Achieving a truly cashless economy
The high number of failed transactions on Automated Teller Machines (ATMs), Points-of-Sale (PoS) and online service portals experienced by Nigerian bank customers during the last Christmas and New Year holidays, estimated to be in the thousands, are clear indications that it is not yet Uhuru for the country’s cashless policy. The policy, which began at the pilot phase in Lagos in 2012, is at best still work-in-progress and a lot more still needs to be done.
The hiccups in e-payment options came to the fore as demand for ATM, PoS and online banking services was on the increase during the long holiday when banks closed for the holiday and consumers had to meet their cash needs for holiday shopping and payment for other services. However, many bank customers expressed disappointment and frustration that they could not effectively use any of the available e-banking channels throughout the holiday period, often leading to unmet cash demands and unfulfilled needs.

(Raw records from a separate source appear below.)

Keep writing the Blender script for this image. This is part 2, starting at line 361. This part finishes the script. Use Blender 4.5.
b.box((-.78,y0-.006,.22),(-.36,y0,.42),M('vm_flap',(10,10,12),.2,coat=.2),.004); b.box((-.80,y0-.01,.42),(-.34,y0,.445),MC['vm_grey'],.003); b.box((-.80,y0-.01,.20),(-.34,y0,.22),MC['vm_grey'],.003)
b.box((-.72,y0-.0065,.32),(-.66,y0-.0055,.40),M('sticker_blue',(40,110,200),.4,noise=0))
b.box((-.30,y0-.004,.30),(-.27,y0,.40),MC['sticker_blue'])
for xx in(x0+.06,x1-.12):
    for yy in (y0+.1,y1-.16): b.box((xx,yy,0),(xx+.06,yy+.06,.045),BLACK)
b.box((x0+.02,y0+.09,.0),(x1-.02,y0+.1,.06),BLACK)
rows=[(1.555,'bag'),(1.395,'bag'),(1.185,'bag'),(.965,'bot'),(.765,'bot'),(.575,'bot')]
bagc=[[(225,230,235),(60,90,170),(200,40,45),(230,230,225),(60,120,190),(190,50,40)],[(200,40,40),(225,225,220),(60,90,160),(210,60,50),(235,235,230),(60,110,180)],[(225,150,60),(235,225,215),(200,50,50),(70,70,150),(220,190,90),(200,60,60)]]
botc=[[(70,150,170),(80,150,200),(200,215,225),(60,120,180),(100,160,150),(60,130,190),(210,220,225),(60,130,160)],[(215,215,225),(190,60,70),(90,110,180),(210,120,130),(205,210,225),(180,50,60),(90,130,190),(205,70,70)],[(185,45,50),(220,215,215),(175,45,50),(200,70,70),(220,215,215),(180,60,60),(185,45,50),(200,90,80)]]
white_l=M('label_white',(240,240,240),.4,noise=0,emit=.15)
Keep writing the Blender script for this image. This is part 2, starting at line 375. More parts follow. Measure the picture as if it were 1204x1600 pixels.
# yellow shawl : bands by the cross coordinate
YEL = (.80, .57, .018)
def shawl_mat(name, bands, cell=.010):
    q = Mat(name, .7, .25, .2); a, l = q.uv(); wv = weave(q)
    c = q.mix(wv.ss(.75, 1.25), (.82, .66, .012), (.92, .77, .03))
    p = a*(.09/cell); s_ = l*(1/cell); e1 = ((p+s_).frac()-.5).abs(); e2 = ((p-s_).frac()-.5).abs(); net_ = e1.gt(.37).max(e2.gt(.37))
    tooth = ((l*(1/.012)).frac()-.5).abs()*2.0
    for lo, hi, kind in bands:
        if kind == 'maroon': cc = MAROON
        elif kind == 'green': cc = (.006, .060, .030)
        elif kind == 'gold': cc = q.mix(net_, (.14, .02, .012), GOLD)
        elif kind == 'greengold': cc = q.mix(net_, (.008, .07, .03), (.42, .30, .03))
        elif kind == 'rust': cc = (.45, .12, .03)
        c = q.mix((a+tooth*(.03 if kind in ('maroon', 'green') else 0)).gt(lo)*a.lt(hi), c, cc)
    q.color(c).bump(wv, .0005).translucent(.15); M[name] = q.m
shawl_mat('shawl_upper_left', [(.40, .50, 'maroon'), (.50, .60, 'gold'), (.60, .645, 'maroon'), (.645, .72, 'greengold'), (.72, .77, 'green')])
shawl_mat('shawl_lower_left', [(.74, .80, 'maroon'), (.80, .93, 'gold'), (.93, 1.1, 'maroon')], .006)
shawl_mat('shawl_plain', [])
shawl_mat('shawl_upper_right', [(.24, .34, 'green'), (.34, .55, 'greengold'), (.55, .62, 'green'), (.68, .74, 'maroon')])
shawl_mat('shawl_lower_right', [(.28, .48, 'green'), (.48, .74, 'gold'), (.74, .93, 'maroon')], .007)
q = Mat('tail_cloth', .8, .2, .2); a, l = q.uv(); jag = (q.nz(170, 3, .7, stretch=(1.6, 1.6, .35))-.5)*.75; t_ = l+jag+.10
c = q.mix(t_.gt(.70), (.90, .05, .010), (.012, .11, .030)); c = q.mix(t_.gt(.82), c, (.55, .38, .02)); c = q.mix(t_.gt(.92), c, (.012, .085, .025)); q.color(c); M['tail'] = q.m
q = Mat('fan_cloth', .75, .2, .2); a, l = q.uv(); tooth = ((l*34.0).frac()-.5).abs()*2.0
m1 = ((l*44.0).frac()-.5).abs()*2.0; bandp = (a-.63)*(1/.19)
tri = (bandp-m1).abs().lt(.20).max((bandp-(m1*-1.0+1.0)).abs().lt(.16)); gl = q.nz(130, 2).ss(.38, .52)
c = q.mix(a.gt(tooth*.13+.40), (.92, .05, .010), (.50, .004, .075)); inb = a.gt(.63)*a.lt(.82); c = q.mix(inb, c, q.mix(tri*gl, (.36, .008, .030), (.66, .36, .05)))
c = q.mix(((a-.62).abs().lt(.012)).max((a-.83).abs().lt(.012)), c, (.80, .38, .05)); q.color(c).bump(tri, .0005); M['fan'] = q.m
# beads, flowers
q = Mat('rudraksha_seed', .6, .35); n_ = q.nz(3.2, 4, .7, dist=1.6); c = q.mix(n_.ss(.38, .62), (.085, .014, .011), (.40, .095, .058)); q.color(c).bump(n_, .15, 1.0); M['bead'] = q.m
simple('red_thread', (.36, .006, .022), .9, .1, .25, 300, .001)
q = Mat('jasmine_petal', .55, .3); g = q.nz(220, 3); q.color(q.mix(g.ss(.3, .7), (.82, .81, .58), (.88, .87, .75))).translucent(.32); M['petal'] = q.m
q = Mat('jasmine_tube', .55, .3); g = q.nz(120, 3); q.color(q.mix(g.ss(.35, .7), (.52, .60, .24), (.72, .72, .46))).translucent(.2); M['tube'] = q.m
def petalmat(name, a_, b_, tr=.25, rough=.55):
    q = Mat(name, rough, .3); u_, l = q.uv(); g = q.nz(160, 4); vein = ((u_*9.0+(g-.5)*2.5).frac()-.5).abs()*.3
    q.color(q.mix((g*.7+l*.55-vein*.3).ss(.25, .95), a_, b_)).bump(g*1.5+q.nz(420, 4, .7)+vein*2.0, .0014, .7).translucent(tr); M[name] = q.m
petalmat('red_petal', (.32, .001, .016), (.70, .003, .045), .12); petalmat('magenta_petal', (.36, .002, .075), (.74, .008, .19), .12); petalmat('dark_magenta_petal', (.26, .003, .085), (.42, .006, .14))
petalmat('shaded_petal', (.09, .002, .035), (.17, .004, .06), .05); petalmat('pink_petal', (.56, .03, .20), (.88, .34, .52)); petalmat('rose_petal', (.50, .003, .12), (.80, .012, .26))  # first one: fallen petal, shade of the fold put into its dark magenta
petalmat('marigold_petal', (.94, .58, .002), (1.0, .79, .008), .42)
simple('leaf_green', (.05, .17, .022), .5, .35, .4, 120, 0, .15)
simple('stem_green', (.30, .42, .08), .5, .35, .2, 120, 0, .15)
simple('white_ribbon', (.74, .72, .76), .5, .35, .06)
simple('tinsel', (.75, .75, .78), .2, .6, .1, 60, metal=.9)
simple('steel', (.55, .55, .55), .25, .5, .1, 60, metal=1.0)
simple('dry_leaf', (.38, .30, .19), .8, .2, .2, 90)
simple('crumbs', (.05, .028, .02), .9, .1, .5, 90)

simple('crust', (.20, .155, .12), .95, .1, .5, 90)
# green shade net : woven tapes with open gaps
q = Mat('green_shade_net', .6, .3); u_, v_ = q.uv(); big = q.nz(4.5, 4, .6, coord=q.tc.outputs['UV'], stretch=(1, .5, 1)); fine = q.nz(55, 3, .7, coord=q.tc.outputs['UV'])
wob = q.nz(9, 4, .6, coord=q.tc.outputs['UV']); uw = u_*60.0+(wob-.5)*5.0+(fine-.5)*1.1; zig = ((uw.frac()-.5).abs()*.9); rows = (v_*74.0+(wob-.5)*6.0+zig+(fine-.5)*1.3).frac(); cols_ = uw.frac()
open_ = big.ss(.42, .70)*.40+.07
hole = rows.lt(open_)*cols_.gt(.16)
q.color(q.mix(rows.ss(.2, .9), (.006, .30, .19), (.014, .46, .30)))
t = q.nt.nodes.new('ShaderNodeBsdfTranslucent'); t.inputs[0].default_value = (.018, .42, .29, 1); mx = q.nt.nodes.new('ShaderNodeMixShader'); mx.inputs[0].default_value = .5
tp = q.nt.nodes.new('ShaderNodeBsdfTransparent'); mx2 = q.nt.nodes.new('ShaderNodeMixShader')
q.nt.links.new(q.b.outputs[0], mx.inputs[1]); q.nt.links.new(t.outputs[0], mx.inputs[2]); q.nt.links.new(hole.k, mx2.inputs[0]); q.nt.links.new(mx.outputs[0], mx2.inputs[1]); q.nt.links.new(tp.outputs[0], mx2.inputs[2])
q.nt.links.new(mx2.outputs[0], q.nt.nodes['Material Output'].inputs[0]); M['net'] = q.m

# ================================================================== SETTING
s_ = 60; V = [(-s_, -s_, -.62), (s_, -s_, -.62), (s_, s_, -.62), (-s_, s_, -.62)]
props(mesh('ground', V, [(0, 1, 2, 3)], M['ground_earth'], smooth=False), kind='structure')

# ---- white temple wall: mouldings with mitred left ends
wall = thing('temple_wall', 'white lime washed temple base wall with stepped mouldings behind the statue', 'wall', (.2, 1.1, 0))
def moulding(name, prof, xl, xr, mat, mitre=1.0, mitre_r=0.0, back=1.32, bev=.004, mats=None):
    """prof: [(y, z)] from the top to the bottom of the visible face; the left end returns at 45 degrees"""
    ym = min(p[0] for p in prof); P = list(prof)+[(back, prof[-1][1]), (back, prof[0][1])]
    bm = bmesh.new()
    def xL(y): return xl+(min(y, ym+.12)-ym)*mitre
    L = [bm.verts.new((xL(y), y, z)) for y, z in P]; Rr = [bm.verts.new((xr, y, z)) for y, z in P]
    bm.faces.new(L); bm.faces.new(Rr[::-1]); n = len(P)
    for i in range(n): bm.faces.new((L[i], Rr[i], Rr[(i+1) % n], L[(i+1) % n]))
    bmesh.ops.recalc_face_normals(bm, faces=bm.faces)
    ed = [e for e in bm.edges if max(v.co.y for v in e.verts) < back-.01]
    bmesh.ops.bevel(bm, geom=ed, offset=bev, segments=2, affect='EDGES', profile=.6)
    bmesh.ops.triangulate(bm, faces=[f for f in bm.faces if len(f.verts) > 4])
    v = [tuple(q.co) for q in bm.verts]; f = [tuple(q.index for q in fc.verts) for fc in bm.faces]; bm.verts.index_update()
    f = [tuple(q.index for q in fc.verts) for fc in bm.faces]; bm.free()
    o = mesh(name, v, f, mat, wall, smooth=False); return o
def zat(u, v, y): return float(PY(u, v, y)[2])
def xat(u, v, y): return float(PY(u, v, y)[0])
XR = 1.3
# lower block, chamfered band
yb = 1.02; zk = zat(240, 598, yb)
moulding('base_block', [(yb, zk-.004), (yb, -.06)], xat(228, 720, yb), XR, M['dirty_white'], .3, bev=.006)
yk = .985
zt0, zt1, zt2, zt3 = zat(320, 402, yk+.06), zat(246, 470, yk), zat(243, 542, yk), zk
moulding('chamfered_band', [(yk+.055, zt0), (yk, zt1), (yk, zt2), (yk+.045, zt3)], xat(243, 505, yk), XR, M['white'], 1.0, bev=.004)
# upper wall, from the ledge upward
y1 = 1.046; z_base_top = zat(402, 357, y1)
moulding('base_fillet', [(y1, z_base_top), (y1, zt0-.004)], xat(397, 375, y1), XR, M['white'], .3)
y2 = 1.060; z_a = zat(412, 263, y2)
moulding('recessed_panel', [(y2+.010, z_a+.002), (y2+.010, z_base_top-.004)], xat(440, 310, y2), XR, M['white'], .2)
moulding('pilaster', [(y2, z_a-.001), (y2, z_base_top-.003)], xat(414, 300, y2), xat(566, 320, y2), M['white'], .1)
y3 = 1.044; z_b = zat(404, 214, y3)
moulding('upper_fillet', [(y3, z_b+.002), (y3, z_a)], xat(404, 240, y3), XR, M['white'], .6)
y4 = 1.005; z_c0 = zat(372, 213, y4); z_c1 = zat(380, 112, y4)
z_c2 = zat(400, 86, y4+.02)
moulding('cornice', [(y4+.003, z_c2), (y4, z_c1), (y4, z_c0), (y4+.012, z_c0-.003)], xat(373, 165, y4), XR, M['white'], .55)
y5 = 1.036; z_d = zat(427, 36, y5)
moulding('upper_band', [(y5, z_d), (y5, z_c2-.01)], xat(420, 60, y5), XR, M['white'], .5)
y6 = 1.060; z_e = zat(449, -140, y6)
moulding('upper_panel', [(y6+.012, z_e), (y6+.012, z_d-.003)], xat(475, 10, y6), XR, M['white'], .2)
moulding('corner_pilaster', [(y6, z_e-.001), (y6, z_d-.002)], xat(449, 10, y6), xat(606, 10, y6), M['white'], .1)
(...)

But there are also indications that it is not only during holidays that such hitches are recorded. Some customers in Lagos complain that even on weekends, most ATMs in the city are either out of service or empty and unable to dispense cash, with a key player in the ICT industry confirming that “most banks opt out of weekend supports for ATMs in order to save support money”. This scenario, we daresay, is most unfortunate as it is certainly during the weekends and holiday periods that ATM attendance is most required. Why banks will choose this period as the best time to withdraw their support for their ATMs is beyond our comprehension.
Beyond the foregoing, we are also concerned that, as it is, there are reasons to suggest that the objectives of the cashless policy are not being met. This is as many Nigerians still appear to have a strong preference for cash transactions. For instance, majority of bank customers who visit ATMs do so for cash withdrawals; only a few do online transfers or other transactions. Moreover, a BusinessDay survey of selected banks in Lagos on December 24 when banks worked half-day before closing for the holiday and December 29 when they reopened showed the demand for cash among Nigerians is still very high, the cashless policy notwithstanding.
One explanation for the foregoing may be that many bank customers in the country are yet to develop confidence in or embrace electronic payment systems mostly as a result of slow and inefficient dispute resolution when issues relating to faulty ATM or online transactions arise. Another reason may be lack of awareness on the part of customers.
We are not unaware of efforts being made by some banks to tackle all issues relating to electronic payment systems through innovative solutions that cater to network and other challenges. We are also aware that between year-end 2013 and June 2014, the number of ATMs in the country increased from 11,000 to 15,000, while the number of connected card readers has grown from 5,000 before 2012 to 180,000 currently, according to CBN data. These are certainly huge improvements.
However, we insist that much more could and should be done by the CBN and the commercial banks to get more Nigerians to embrace the cashless policy and reduce their penchant for cash-carrying. This must, however, be preceded by ensuring that all the platforms for e-transactions are working optimally with speedy dispute resolution mechanisms properly in place.
Considering the numerous benefits of a cashless economy, especially as a security measure to reduce incidents of armed robbery on travellers, as well the ease and convenience it brings, we believe that the cashless policy is the best option for Nigeria and that it has come to stay. What needs to be done, in our opinion, is constant review with a view to improving what is on ground. This is the only way we can achieve a truly cashless economy.